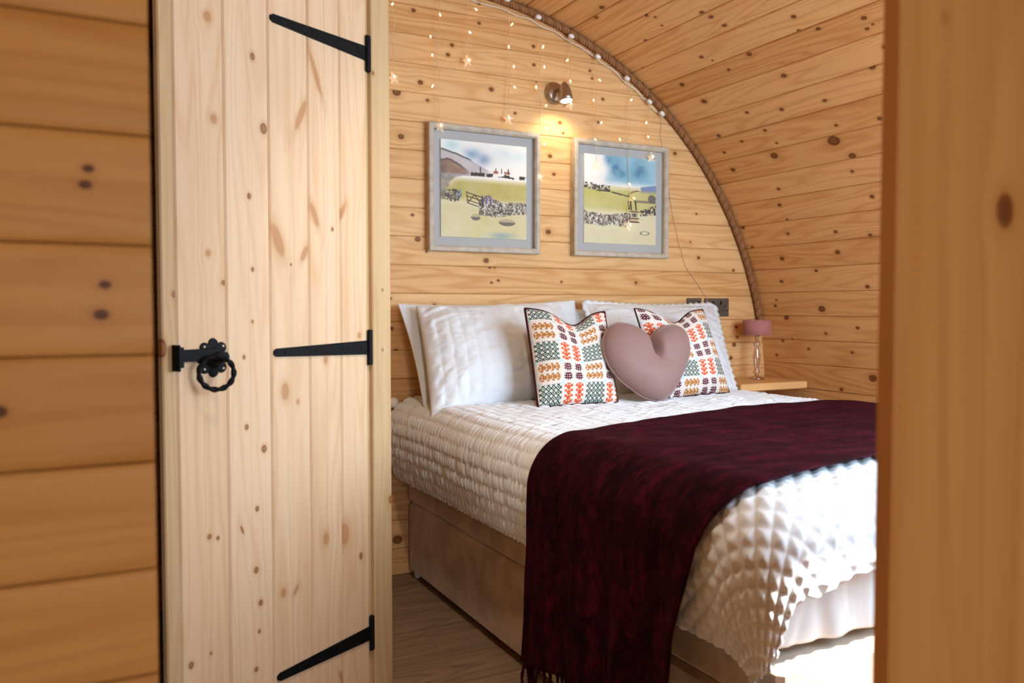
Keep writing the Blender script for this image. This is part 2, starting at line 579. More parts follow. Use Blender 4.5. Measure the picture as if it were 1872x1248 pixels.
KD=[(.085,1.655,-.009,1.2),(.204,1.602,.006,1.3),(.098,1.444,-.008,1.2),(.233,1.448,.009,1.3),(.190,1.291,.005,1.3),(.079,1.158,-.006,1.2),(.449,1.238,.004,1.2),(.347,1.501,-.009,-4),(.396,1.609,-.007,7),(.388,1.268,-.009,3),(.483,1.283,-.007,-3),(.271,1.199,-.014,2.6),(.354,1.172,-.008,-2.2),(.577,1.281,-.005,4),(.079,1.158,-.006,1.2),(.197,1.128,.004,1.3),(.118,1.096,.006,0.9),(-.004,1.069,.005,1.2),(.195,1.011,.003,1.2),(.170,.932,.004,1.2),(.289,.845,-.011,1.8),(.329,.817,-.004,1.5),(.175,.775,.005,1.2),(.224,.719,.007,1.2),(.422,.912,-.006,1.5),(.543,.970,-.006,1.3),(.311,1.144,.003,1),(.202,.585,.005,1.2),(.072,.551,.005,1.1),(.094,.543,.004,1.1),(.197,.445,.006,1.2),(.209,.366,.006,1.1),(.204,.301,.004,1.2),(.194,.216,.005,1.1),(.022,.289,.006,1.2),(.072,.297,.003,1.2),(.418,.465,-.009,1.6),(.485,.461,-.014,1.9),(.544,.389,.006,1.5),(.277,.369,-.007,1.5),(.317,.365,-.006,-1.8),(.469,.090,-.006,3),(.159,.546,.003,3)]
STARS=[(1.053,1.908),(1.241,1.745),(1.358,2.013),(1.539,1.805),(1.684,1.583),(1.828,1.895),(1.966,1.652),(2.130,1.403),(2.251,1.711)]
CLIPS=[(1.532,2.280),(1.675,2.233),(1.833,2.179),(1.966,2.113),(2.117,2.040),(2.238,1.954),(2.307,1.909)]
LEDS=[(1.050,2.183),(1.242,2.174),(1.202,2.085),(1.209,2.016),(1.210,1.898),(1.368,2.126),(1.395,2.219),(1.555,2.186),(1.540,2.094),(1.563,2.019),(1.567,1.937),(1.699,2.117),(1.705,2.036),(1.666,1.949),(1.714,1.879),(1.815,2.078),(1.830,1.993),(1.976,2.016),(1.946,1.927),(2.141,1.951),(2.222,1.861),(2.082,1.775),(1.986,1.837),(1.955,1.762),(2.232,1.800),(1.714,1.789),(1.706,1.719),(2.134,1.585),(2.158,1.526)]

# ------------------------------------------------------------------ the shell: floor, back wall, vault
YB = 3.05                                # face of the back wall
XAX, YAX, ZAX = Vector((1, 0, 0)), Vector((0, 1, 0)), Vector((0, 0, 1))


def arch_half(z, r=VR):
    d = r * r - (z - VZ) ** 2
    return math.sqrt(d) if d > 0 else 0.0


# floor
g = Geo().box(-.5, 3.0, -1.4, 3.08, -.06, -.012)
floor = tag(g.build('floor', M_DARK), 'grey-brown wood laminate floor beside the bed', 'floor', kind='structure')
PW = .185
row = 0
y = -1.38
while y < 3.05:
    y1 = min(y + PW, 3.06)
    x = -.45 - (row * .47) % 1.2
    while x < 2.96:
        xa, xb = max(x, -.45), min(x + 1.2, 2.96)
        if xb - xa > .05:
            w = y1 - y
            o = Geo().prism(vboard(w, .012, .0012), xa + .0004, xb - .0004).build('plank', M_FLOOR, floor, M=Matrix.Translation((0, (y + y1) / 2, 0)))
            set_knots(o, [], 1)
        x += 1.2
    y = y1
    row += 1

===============

** Your task **
Transcribe the material exactly, keeping every word and none of the pictures.

** Exercise answer **
Keep writing the Blender script for this image. This is part 2, starting at line 579. More parts follow. Use Blender 4.5. Measure the picture as if it were 1872x1248 pixels.
KD=[(.085,1.655,-.009,1.2),(.204,1.602,.006,1.3),(.098,1.444,-.008,1.2),(.233,1.448,.009,1.3),(.190,1.291,.005,1.3),(.079,1.158,-.006,1.2),(.449,1.238,.004,1.2),(.347,1.501,-.009,-4),(.396,1.609,-.007,7),(.388,1.268,-.009,3),(.483,1.283,-.007,-3),(.271,1.199,-.014,2.6),(.354,1.172,-.008,-2.2),(.577,1.281,-.005,4),(.079,1.158,-.006,1.2),(.197,1.128,.004,1.3),(.118,1.096,.006,0.9),(-.004,1.069,.005,1.2),(.195,1.011,.003,1.2),(.170,.932,.004,1.2),(.289,.845,-.011,1.8),(.329,.817,-.004,1.5),(.175,.775,.005,1.2),(.224,.719,.007,1.2),(.422,.912,-.006,1.5),(.543,.970,-.006,1.3),(.311,1.144,.003,1),(.202,.585,.005,1.2),(.072,.551,.005,1.1),(.094,.543,.004,1.1),(.197,.445,.006,1.2),(.209,.366,.006,1.1),(.204,.301,.004,1.2),(.194,.216,.005,1.1),(.022,.289,.006,1.2),(.072,.297,.003,1.2),(.418,.465,-.009,1.6),(.485,.461,-.014,1.9),(.544,.389,.006,1.5),(.277,.369,-.007,1.5),(.317,.365,-.006,-1.8),(.469,.090,-.006,3),(.159,.546,.003,3)]
STARS=[(1.053,1.908),(1.241,1.745),(1.358,2.013),(1.539,1.805),(1.684,1.583),(1.828,1.895),(1.966,1.652),(2.130,1.403),(2.251,1.711)]
CLIPS=[(1.532,2.280),(1.675,2.233),(1.833,2.179),(1.966,2.113),(2.117,2.040),(2.238,1.954),(2.307,1.909)]
LEDS=[(1.050,2.183),(1.242,2.174),(1.202,2.085),(1.209,2.016),(1.210,1.898),(1.368,2.126),(1.395,2.219),(1.555,2.186),(1.540,2.094),(1.563,2.019),(1.567,1.937),(1.699,2.117),(1.705,2.036),(1.666,1.949),(1.714,1.879),(1.815,2.078),(1.830,1.993),(1.976,2.016),(1.946,1.927),(2.141,1.951),(2.222,1.861),(2.082,1.775),(1.986,1.837),(1.955,1.762),(2.232,1.800),(1.714,1.789),(1.706,1.719),(2.134,1.585),(2.158,1.526)]

# ------------------------------------------------------------------ the shell: floor, back wall, vault
YB = 3.05                                # face of the back wall
XAX, YAX, ZAX = Vector((1, 0, 0)), Vector((0, 1, 0)), Vector((0, 0, 1))


def arch_half(z, r=VR):
    d = r * r - (z - VZ) ** 2
    return math.sqrt(d) if d > 0 else 0.0


# floor
g = Geo().box(-.5, 3.0, -1.4, 3.08, -.06, -.012)
floor = tag(g.build('floor', M_DARK), 'grey-brown wood laminate floor beside the bed', 'floor', kind='structure')
PW = .185
row = 0
y = -1.38
while y < 3.05:
    y1 = min(y + PW, 3.06)
    x = -.45 - (row * .47) % 1.2
    while x < 2.96:
        xa, xb = max(x, -.45), min(x + 1.2, 2.96)
        if xb - xa > .05:
            w = y1 - y
            o = Geo().prism(vboard(w, .012, .0012), xa + .0004, xb - .0004).build('plank', M_FLOOR, floor, M=Matrix.Translation((0, (y + y1) / 2, 0)))
            set_knots(o, [], 1)
        x += 1.2
    y = y1
    row += 1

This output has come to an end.